Sure, I can get a scary sharp 20 DI edge on the kitchen knives, but there are more things to factor in besides angles.

Geometry cuts, but the steel determines how well.
 
I agree with you. But I'm just talking about the way the edge feels on your thumb after sharpening. To me anyway, 20 degrees at 500 grit "feels" sharper than 30 degrees at a mirror polish.
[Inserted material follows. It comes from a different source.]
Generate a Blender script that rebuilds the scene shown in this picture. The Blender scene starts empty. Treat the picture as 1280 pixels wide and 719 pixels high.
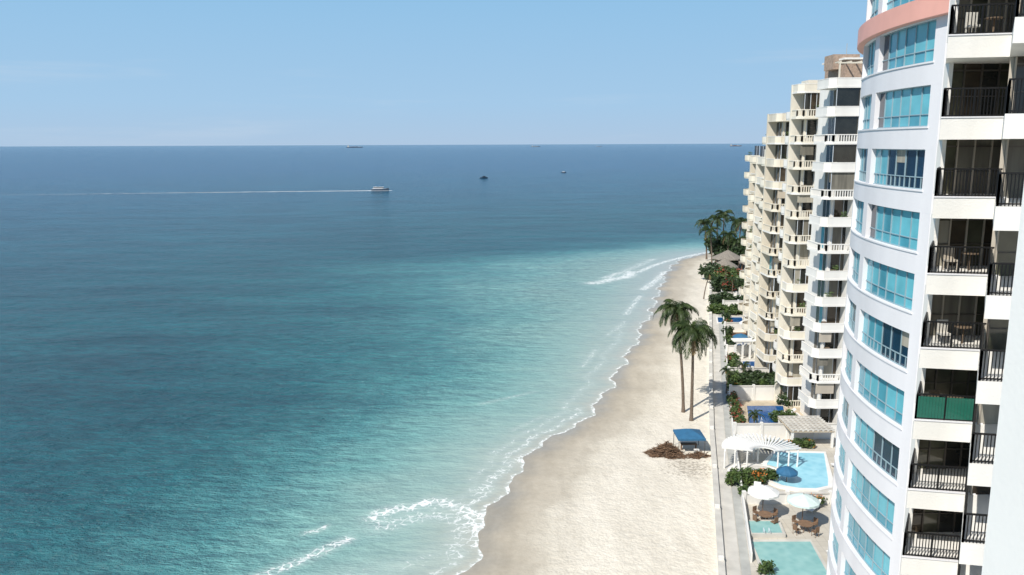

Performance and edge retention is dependent on many other aspects.
 
I find that it sometimes take many hundreds of passes on the Sharpmaker medium stones before the knife gets truly sharp. Eventually you will get there.
 
It's those that are the most obsessive that get the best edges. Proven. Just keep at it
 
AS far as kit sharpening systems go I do think the Sharpmaker is the best out there. I also like the one DMT recently put out. But I do most of my fine finishing work either on the 204 Sharpmaker or on one of Spyderco's great 302 Benchstones. I've had excellent luck using most of their sharpening equipment.
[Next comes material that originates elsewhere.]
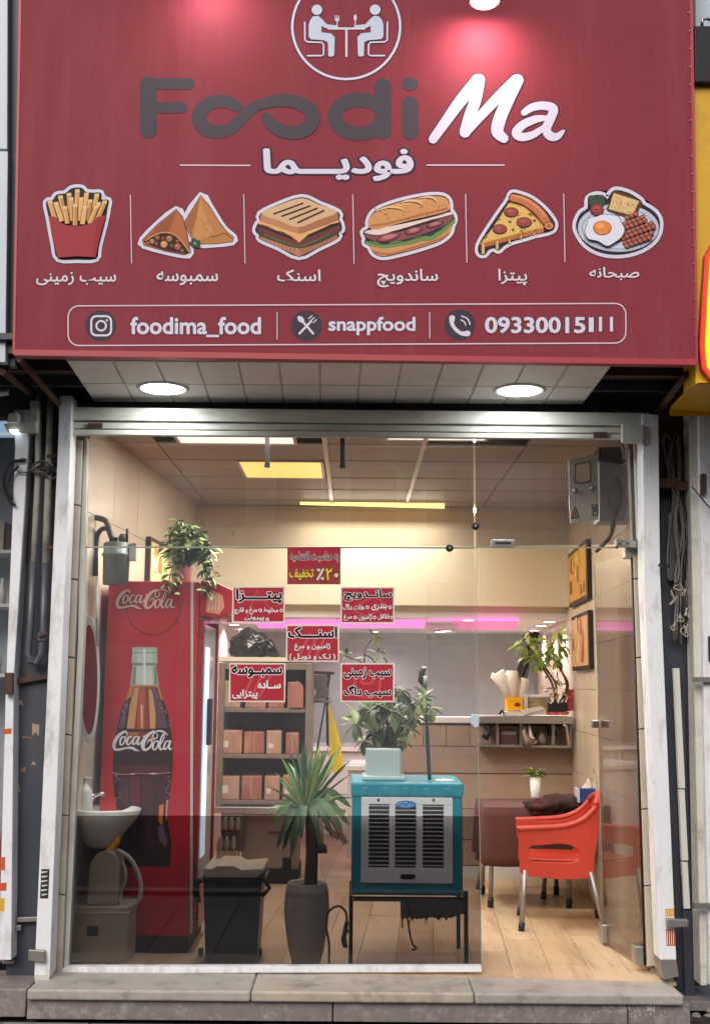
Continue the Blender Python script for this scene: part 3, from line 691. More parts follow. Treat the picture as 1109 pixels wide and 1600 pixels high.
p.rib([(630, 285), (700, 300), (800, 290), (900, 262), (1000, 225), (1060, 190)], [26, 40, 44, 44, 40, 26], (128, 78, 78))
for x, y, rx_, ry_ in ((740, 298, 62, 22), (868, 264, 48, 20), (975, 232, 46, 18)): p.ell(x, y, rx_, ry_, (84, 40, 50), rot=R(-14)); p.ell(x, y - 3, rx_ - 8, ry_ - 7, (160, 82, 92), rot=R(-14)); p.ell(x, y - 5, rx_ - 26, ry_ - 12, (190, 118, 118), rot=R(-14))
p.poly(smooth_path([(614, 272), (660, 256), (760, 238), (860, 218), (980, 190), (1060, 166), (1062, 182), (960, 206), (850, 240), (760, 266), (690, 286)], 2, True), (228, 206, 196)); p.rib([(614, 274), (700, 286), (850, 242), (1062, 182)], 4, (90, 60, 66))
p.poly(smooth_path([(640, 245), (640, 210), (672, 168), (760, 128), (880, 98), (960, 88), (1020, 92), (1046, 116), (1050, 156), (980, 180), (860, 208), (740, 240), (680, 258)], 3, True), (206, 148, 94))
p.rib([(652, 238), (740, 226), (870, 192), (1038, 150)], 12, (176, 112, 68)); p.rib([(700, 160), (800, 132), (930, 104)], 10, (222, 172, 118))
for P_ in ([(680, 160), (740, 146), (800, 150), (820, 164)], [(800, 120), (850, 112), (900, 122), (916, 140)], [(900, 96), (950, 94), (975, 106), (980, 120)]): p.rib(P_, [4, 16, 12, 3], (232, 190, 140)); p.rib([(x, y + 5) for x, y in P_], [2, 5, 5, 2], (112, 66, 42))
for k in range(46): p.ell(rr.uniform(660, 1030), rr.uniform(118, 210), 2.6, 2.2, (120, 70, 44), n=6)
p.build('food_picture', sign, 'printed picture of a long filled baguette')
# pizza
p = Print(SY - .001, (720, 280), 3.262)
sil = [(258, 72), (300, 78), (360, 102), (420, 150), (465, 205), (476, 236), (460, 262), (400, 278), (376, 282), (320, 300), (256, 318), (215, 340), (190, 362), (168, 350), (138, 360), (118, 384), (92, 376), (92, 336), (130, 270), (190, 180), (240, 110)]
sticker(p, sil, 19)
p.poly([(248, 118), (330, 140), (420, 235), (420, 262), (380, 272), (110, 338), (96, 330), (150, 262), (200, 190)], (212, 158, 84))
p.poly([(100, 334), (420, 250), (420, 272), (250, 312), (110, 350)], (180, 106, 60))
for x, y0, y1, w in ((112, 330, 374, 17), (184, 318, 352, 15), (246, 306, 326, 11), (305, 288, 302, 10), (372, 270, 284, 9)): p.rib([(x, y0), (x, y1)], [w, w + 3], (84, 52, 40), smooth=False); p.rib([(x, y0), (x, y1)], [w - 4, w - 1], (222, 176, 100), smooth=False)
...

I don't know if it's fair or not to compare a factory sharpening to one you can do on a unit like the Sharpmaker. Most Spyderco factory edges I get are really toothy>> as with the 204 Sharpmaker you can get about as refined of an edge as you want providing you put in the time and work to do so.
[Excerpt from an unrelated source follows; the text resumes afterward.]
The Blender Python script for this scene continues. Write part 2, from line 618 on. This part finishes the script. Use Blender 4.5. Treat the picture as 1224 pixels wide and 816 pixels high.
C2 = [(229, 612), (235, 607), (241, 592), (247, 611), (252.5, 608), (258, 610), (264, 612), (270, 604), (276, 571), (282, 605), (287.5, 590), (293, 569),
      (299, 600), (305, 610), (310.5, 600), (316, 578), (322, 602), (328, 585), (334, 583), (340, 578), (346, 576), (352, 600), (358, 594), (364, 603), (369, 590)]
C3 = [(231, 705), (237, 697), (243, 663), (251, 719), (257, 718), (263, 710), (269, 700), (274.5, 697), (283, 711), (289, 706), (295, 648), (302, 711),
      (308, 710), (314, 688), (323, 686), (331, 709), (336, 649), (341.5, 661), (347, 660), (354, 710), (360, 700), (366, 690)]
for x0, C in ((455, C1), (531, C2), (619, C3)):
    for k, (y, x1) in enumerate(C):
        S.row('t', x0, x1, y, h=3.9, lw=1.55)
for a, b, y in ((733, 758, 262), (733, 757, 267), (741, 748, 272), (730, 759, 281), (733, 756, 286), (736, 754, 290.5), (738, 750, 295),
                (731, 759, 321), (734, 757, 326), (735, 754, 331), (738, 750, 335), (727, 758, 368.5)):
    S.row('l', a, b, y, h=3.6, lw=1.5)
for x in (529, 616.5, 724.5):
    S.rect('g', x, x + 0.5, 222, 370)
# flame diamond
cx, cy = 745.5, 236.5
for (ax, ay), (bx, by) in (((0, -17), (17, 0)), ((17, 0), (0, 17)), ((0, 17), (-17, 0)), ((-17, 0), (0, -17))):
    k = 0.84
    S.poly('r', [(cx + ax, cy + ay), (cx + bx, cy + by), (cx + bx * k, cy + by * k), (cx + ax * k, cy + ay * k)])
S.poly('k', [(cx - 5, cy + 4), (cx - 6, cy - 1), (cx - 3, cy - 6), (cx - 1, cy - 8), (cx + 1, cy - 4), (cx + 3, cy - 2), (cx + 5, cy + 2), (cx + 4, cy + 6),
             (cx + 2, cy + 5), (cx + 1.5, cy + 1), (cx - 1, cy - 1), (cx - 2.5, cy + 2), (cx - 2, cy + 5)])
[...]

Now I don't think that the 204 Sharpmaker will outperform something like the EDGE PRO or Wicked Edge units can. But both of those are very sophisticated systems which had a lot of designing and engineering behind them. But again the 204 Sharpmaker by Spyderco is the best I've personally come across ever.
 
My question is there a difference between spyderco's factory edge and one I would get using a sharpmaker? Could it be the factory edge is "toothier" or something like that? Thanks for any help.
Yes, the factory edge is "toothier". I've looked at a lot of Spyderco factory edges under magnification and while sharp they are ground pretty coarse. Unless you deliberately reset the bevels for the first several sharpenings you'll be polishing the tops off those ridges left by the factory sharpening.